Aim of the exercise: What lines of the data hold the string "This"? Pull each one out.

Rows from a 3D scene dataset:
=-=-=-=-=

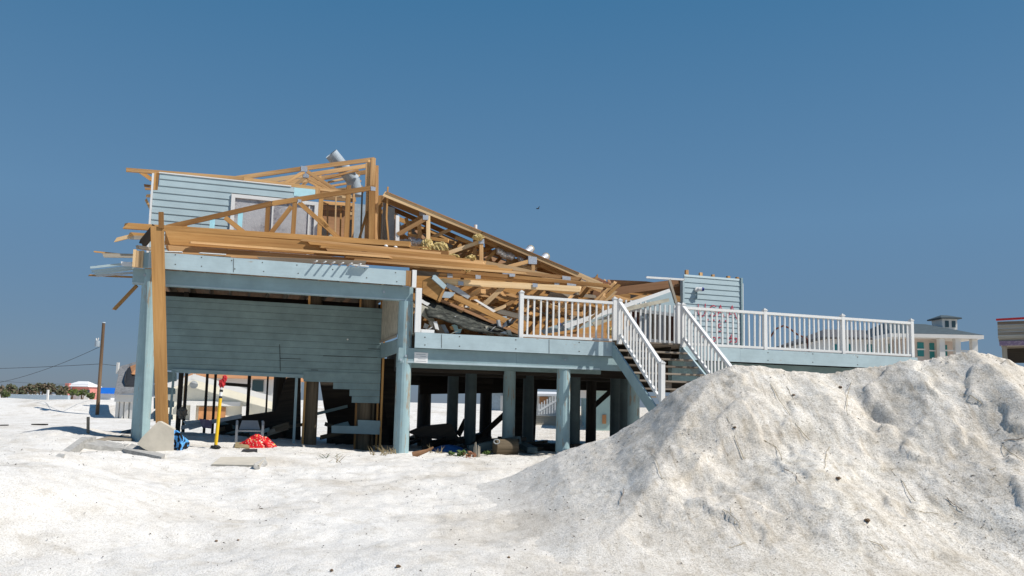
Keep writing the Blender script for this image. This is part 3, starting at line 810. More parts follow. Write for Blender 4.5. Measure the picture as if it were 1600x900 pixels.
# notice on the beam
nt_ = thing('paper_notice', P(657, 567, -.07), 'white printed notice fixed to the blue deck beam', 'notice')
mb = MB(); mb.prism([P(647.5, 550, -.068), P(669, 551.5, -.068), P(668, 567.5, -.068), P(647, 566.5, -.068)], -WD*.004); mb.build('sheet', M['white'], nt_)
mb = MB()
for y, x0, x1 in ((553.5, 650, 664), (556.6, 657, 664), (560.5, 653, 665), (564, 650, 666)):
    bar(mb, (x0, y), (x1, y+.5), -.0735, .002, .014)
mb.build('print_line', M['grey'], nt_)
# white corner post and trim on the deck by the house corner
cp = thing('white_post', P(653, 519, -.12), 'white painted post standing at the torn house corner on the deck', 'post')
mb = MB(); mb.hbox(UZ(648, 500, -.12)[0], UZ(657, 500, -.12)[0], -.18, -.08, zd1+.004, zr0-.035); mb.build('post', M['white'], cp)
mb = MB(); mb.hbox(UZ(657.5, 515, -.12)[0], UZ(678, 515, -.12)[0], -.17, -.1, zd1+.004, zd1+.08); mb.build('bottom_rail', M['white'], cp)

# ================================================================== railings
RH = .98
def post(mb, u, w, z0, z1, s=.10):
    mb.hbox(u-s/2, u+s/2, w-s/2, w+s/2, z0, z1)
    t = H(u, w, z1)
    for k, (rr, hh) in enumerate(((.62, .02), (.46, .045), (.2, .06))):
        q = s*rr
        mb.hbox(u-q, u+q, w-q, w+q, z1+.002+(0, .021, .046)[k], z1+(0, .021, .046)[k]+.02)
def railing(name, label, posts, w, nb, zt_px, zb_px, wts=None, rails=True, ptop=.10):
    """posts: list of u; nb: balusters per bay"""
    r = thing(name, H(posts[0], w, zd1), label, 'railing', 'white railings of the deck and stairs')
    for u in posts:
        mb = MB(); post(mb, u, w, zd1-.02, zt_px+ptop); mb.build('post', M['white'], r)
    for (a, b), n in zip(zip(posts, posts[1:]), nb):
        mb = MB(); mb.hbox(a+.051, b-.051, w-.045, w+.045, zt_px-.035, zt_px+.035); mb.build('top_rail', M['white'], r)
        mb = MB(); mb.hbox(a+.051, b-.051, w-.035, w+.035, zb_px-.032, zb_px+.032); mb.build('bottom_rail', M['white'], r)
        for k in range(n):
            u = a+(b-a)*(k+1)/(n+1)+random.uniform(-.006, .006); tl = random.uniform(-.013, .013)
            mb = MB(); mb.beam(H(u, w, zb_px+.033), H(u+tl, w, zt_px-.036), .04, .04, UD); mb.build('baluster', M['white'], r)
    return r
wr = -.05
zt = (UZ(820, 464.5, wr)[1]+UZ(954, 473, wr)[1])/2; zbr = (UZ(820, 524.5, wr)[1]+UZ(954, 531.5, wr)[1])/2
print('rail', zt-zd1, zbr-zd1)
railing('deck_railing', 'white railing on the deck left of the stairs, in front of the wreckage', [UZ(814, 500, wr)[0], UZ(960, 500, wr)[0]], wr, [14], zt, zbr)
railing('deck_railing', 'long white railing along the deck right of the stairs', [UZ(x, 520, wr)[0] for x in (1060, 1195, 1316.5, 1424)], wr, [15, 15, 15], zt, zbr, ptop=.07)
# landing railing behind the stair head, top rail gone
wl = 1.3
a, b = UZ(972, 500, wl)[0], UZ(1056, 500, wl)[0]
lr = thing('landing_railing', H(a, wl, zd1), 'white railing behind the stair head with bare baluster tops', 'railing', 'white railings of the deck and stairs')
mb = MB(); post(mb, b+.05, wl, zd1-.02, UZ(1056, 480, wl)[1]); mb.build('post', M['white'], lr)
mb = MB(); mb.beam(P(972, 482, wl+.05), P(1053, 492, wl+.05), .035, .09); mb.build('top_rail', M['white'], lr)
mb = MB(); mb.beam(P(985, 529, wl+.05), P(1056, 536, wl+.05), .035, .09); mb.build('bottom_rail', M['white'], lr)
for k in range(11):
    x = 978+k*7.6
    mb = MB(); mb.beam(P(x-.3, 538, wl), P(x, 468+k*.95+random.uniform(-1.5, 1), wl), .045, .045, UD); mb.build('baluster', M['white'], lr)

# ================================================================== stairs
NS = 10; RUN, RISE = .252, .192
st = thing('staircase', H((uS0+uS1)/2, -2.0, .6), 'weathered open wooden stairs with blue stringers from deck to sand', 'stairs')
def sw(k): return -.20-RUN*k           # front edge of tread k (0 = deck)
L = NS
mb = MB()
for side, u in ((0, uS0), (1, uS1)):
    mb = MB()
    t = .05 if side else -.05
    p = [H(u, -.195, zd1-.02), H(u, -.195, zd1-.36), H(u, sw(L), zd1-.36-RISE*(L-.74)), H(u, sw(L), zd1-.02-RISE*(L-.74))]
    mb.prism(p, UD*t); mb.build('stringer', M['blue' if side else 'bluebeam'], st)
for k in range(1, L):
    mb = MB(); z = zd1-RISE*k
    mb.hbox(uS0+.005, uS1-.005, sw(k)-.03, sw(k)+RUN*.5-.03, z-.04, z); mb.hbox(uS0+.005, uS1-.005, sw(k)+RUN*.52-.03, sw(k)+RUN-.04, z-.04, z-.003)
    mb.build('tread', M['tread'], st)
    mb = MB(); u = (uS0+uS1)/2-.1; mb.hbox(u-.07, u+.07, sw(k)+.05, sw(k)+.12, z-.04-RISE*.95, z-.042); mb.build('riser_block', M['tread'], st)
mb = MB(); mb.hbox(uS0-.02, uS1+.02, -.26, -.15, zd1+.003, zd1+.045); mb.build('nosing', M['tread'], st)
sl_ = -RISE/RUN
def stairrail(u, label, w0, n, kend, zoff):
    r = thing('stair_railing', H(u, w0, zd1), label, 'railing', 'white railings of the deck and stairs')
    wend = sw(kend)
    z0 = zd1+zoff; z1 = z0+sl_*(w0-wend)
    mb = MB(); post(mb, u, w0, zd1-.05, z0+.06, .10); mb.build('post', M['white'], r)
    mb = MB(); post(mb, u, wend, z1-zoff-.25, z1+.03, .10); mb.build('post', M['white'], r)
    mb = MB(); mb.beam(H(u, w0-.03, z0), H(u, wend+.02, z1), .085, .07, UD); mb.build('top_rail', M['white'], r)
    mb = MB(); mb.beam(H(u, w0-.05, z0-.80), H(u, wend+.05, z1-.80), .06, .07, UD); mb.build('bottom_rail', M['white'], r)
    for k in range(n):
        t = (k+.8)/(n+.6); w = w0+(wend-w0)*t; z = z0+(z1-z0)*t
        mb = MB(); mb.beam(H(u, w, z-.80), H(u, w, z-.03), .04, .04, UD); mb.build('baluster', M['white'], r)
stairrail(uS0+.10, 'white sloping railing on the left side of the stairs', -.30, 13, 8.9, RH)
stairrail(uS1-.03, 'white sloping railing on the right side of the stairs, running into the sand', -.30, 15, 9.6, RH)
# ================================================================== remaining wall with graffiti on the deck
wS = 1.9
sh = thing('standing_wall', H(UZ(1115, 540, wS)[0], wS, zd1), 'lone blue siding wall still standing on the deck with red spray writing', 'wall')
a, b = UZ(1069, 500, wS)[0], UZ(1157, 500, wS)[0]
zs1 = (UZ(1075, 430.5, wS)[1]+UZ(1150, 434, wS)[1])/2
mb = MB(); lap(mb, lambda z: [(a, b)], zd1+.01, zs1, wS, .157, .018, .03, .003); mb.build('siding', M['siding'], sh)
mb = MB(); mb.hbox(b+.003, b+.06, wS-.045, wS+.12, zd1, zs1+.03); mb.build('corner_trim', M['bluebeam'], sh)
mb = MB(); mb.hbox(b+.063, b+.11, wS-.0, wS+.14, zd1, zs1-.13); mb.build('corner_trim', M['white'], sh)
mb = MB(); mb.hbox(a-.06, a-.003, wS-.03, wS+.12, zd1, zs1-.16); mb.build('corner_trim', M['blue'], sh)
for x, y, h in ((1073, 422, .11), (1095, 426, .11), (1114, 429, .1), (1138, 431.5, .12), (1152, 433, .1)):
    u, z = UZ(x, y, wS+.08); mb = MB(); mb.hbox(u-h/2.6, u+h/2.6, wS+.045, wS+.13, zd1, z); mb.build('stud', M['pine' if x < 1120 else 'pine2'], sh)
c = P(1088, 452.5, wS-.02)
lm = MB(); lm.tube([c, c-WD*.06], .07, 14); lamp = lm.build('wall_lamp', M['white'], sh)
mb = MB(); q = c-WD*.10; mb.tube([q, q+UD*.10-WD*.03], [.05, .06], 12); mb.build('lamp_head', M['white'], lamp)
mb = MB(); q = q+UD*.10-WD*.03; mb.tube([q, q+UD*.06-WD*.02], [.062, .05], 12); mb.build('bulb', M['bulb'], lamp)
mb = MB(); mb.tube([c-WD*.025-ZV*.07, c-WD*.025-ZV*.30], .018, 8); mb.build('conduit', M['bluebeam'], lamp)
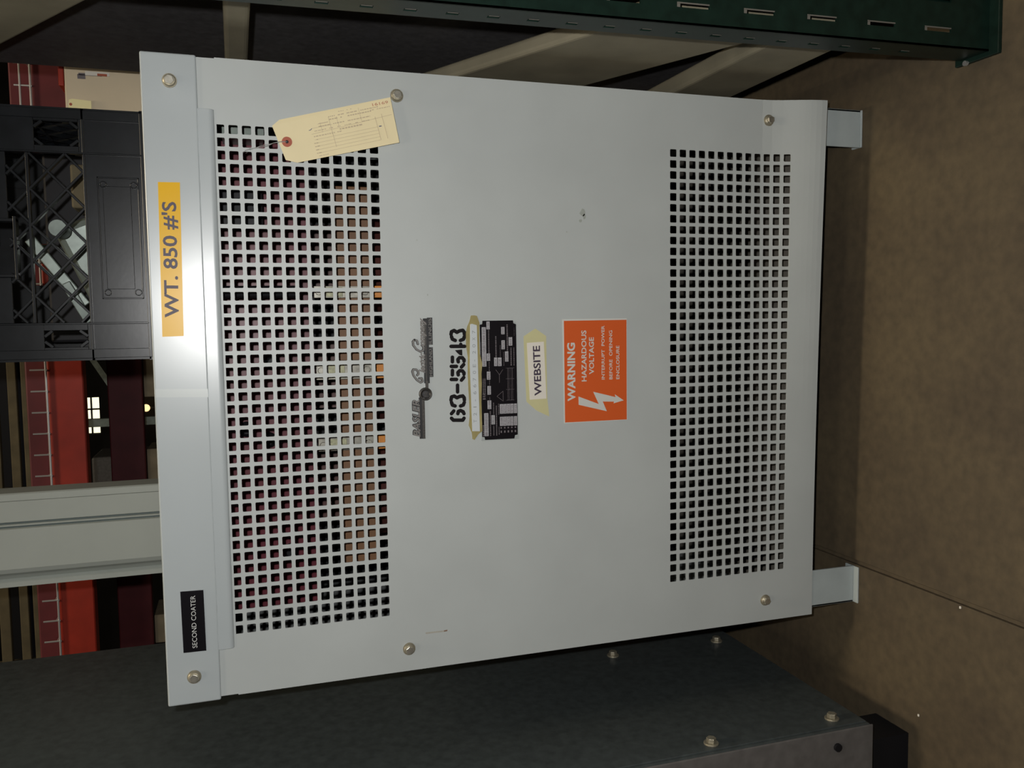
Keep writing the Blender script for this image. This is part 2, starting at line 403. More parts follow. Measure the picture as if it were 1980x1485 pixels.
# -- WEBSITE label on masking tape
wt = B()
wt.prism(Smm([(53.6, -393.5), (64.5, -411.2), (53.5, -427.3), (-35.2, -428.0), (-61.1, -430.8), (-51.6, -411.5), (-38.4, -396.7)]), -.0003, 0)
wt.prism(Smm([(44.5, -398.2), (45.7, -423.5), (-35.1, -426.5), (-35.8, -401.5)]), -.0006, -.0002, 1)
wt.text('WEBSITE', -.0303, -.4190, .0402, .0106, -.0006, 2, bold=.022, z1=-.4172)
o = wt.build('website_label', [M['masking'], M['paper'], M['ink']], T); o['label'] = 'white WEBSITE label stuck on masking tape'
# -- nameplate
npb = B()
npb.prism(Smm([(73.9, -330.2), (74.4, -381.9), (-90.4, -384.6), (-90.6, -329.9)]), -.0008, 0, 0)
npb.prism(Smm([(76.2, -333.8), (76.3, -377.9), (72.2, -378.6), (70.8, -382.4), (-84.2, -382.8), (-84.7, -378.8), (-89.5, -377.7), (-89.2, -334.8), (-85.3, -334.2), (-84.8, -330.7), (70.9, -329.8), (71.5, -333.3)]), -.0011, -.0006, 1)
boxes = [(131, -3384, 674, -3324), (643, -3440, 751, -3394), (208, -3438, 310, -3391), (-53, -3439, 59, -3388), (133, -3541, 251, -3496), (131, -3604, 249, -3551), (572, -3654, 673, -3605), (364, -3655, 488, -3607), (191, -3705, 332, -3656), (412, -3765, 530, -3712),
 (-262, -3443, -141, -3393), (-464, -3445, -343, -3391), (-839, -3401, -518, -3339), (-680, -3494, -551, -3444), (-536, -3620, -401, -3569), (-536, -3669, -401, -3623), (-536, -3720, -401, -3673), (-537, -3770, -401, -3725), (-537, -3820, -401, -3777), (-707, -3617, -579, -3567), (-708, -3667, -579, -3620), (-708, -3717, -580, -3670), (-709, -3767, -580, -3722), (-709, -3820, -580, -3775)]
for x0, z0, x1, z1 in boxes:
    npb.box(x0/1e4, x1/1e4, -.0013, -.0010, z0/1e4, z1/1e4, 2)
    xx = x0/1e4+.0012
    while xx < x1/1e4-.002:          # stamped figures, too small to read
        npb.box(xx, xx+random.uniform(.0006, .0012), -.0015, -.0012, z0/1e4+.0013, z1/1e4-.0013, 3); xx += .0022
lines = [(317, -3433, 636, -3414), (258, -3536, 547, -3515), (256, -3593, 420, -3581), (336, -3703, 707, -3681), (135, -3755, 385, -3734), (134, -3795, 384, -3778), (66, -3432, 197, -3417), (548, -3799, 662, -3790), (135, -3644, 330, -3632), (251, -3316, 469, -3306),
 (-290, -3344, -33, -3326), (-291, -3369, -33, -3349), (-840, -3439, -492, -3419), (-541, -3487, -371, -3470), (-836, -3486, -693, -3468), (-838, -3528, -421, -3508), (-545, -3561, -395, -3544), (-826, -3563, -717, -3547), (-841, -3336, -685, -3316), (-130, -3432, -49, -3420), (-334, -3431, -287, -3420)]
for x0, z0, x1, z1 in lines:
    xx = x0
    while xx < x1:
        w_ = random.uniform(8, 22); npb.box(xx/1e4, min(x1, xx+w_)/1e4, -.0013, -.0010, z0/1e4+.0003, z1/1e4-.0003, 3); xx += w_+7
for k in range(5):
    z = -.3595-.0052*k; npb.box(-.0805, -.0775, -.0013, -.0010, z, z+.002, 3); npb.box(-.0745, -.0725, -.0013, -.0010, z, z+.002, 3)
# delta and wye diagrams, winding diagrams
for a, b_ in (((-.036, -.362), (-.022, -.362)), ((-.036, -.362), (-.029, -.353)), ((-.022, -.362), (-.029, -.353)), ((.001, -.357), (-.010, -.357)), ((.001, -.357), (.008, -.352)), ((.001, -.357), (.008, -.362))):
    npb.stroke([a, b_], .0004, -.0013, -.0010, 3)
for z in (-.3690, -.3710, -.3740, -.3760):
    npb.stroke([(-.035, z), (.010, z)], .0003, -.0013, -.0010, 3)
for x in (-.035, -.02, -.005, .010):
    npb.stroke([(x, -.3665), (x, -.3785)], .0003, -.0013, -.0010, 3)
for x in (-.0315, -.0285, -.0255): npb.box(x-.0011, x+.0005, -.0013, -.0010, -.3365, -.3325, 3)
o = npb.build('nameplate', [M['alupl'], M['plate'], M['alu'], M['dim']], T); o['label'] = 'black rating plate with silver data boxes'
# -- glued number strip
gl = B()
gpts = Smm([(83.7, -317.5), (83.9, -322), (83.0, -325.9), (73.6, -329.2), (52, -328.6), (30.6, -329.1), (17.0, -332.4), (3, -330.9), (-10.0, -331.2), (-36, -330.2), (-76.6, -330.8), (-80.4, -325.1), (-88.3, -319.3), (-86.8, -316.6), (-78.6, -316.0), (-67.5, -311.6), (-54, -313.2), (-39.1, -312.9), (-17, -312.0), (4.1, -311.4), (26, -312.0), (44.4, -309.8), (60, -309.9), (68.8, -311.9), (76.1, -315.4)])
gl.prism(gpts, -.0018, 0)
gl.prism(Smm([(71.8, -316.0), (72.3, -318.5), (70.3, -325.2), (17.2, -325.8), (-76.4, -327.1), (-75.8, -316.2), (17.5, -314.4)]), -.0026, -.0015, 1)
for ch, x in zip('T21-6670E-20X7', (-.0640, -.0545, -.0430, -.0345, -.0248, -.0152, -.0062, .0035, .0128, .0205, .0310, .0400, .0495, .0590)):
    gl.text(ch, x, -.3228, x+{'-': .0028, '1': .0012}.get(ch, .0042), .0048, -.0026, 2)
o = gl.build('number_strip', [M['glue'], M['emb'], M['embtxt']], T, bevel=.0007); o['label'] = 'white embossed number strip set in amber glue'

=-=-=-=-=

The reply:
Keep writing the Blender script for this image. This is part 3, starting at line 810. More parts follow. Write for Blender 4.5. Measure the picture as if it were 1600x900 pixels.
Keep writing the Blender script for this image. This is part 2, starting at line 403. More parts follow. Measure the picture as if it were 1980x1485 pixels.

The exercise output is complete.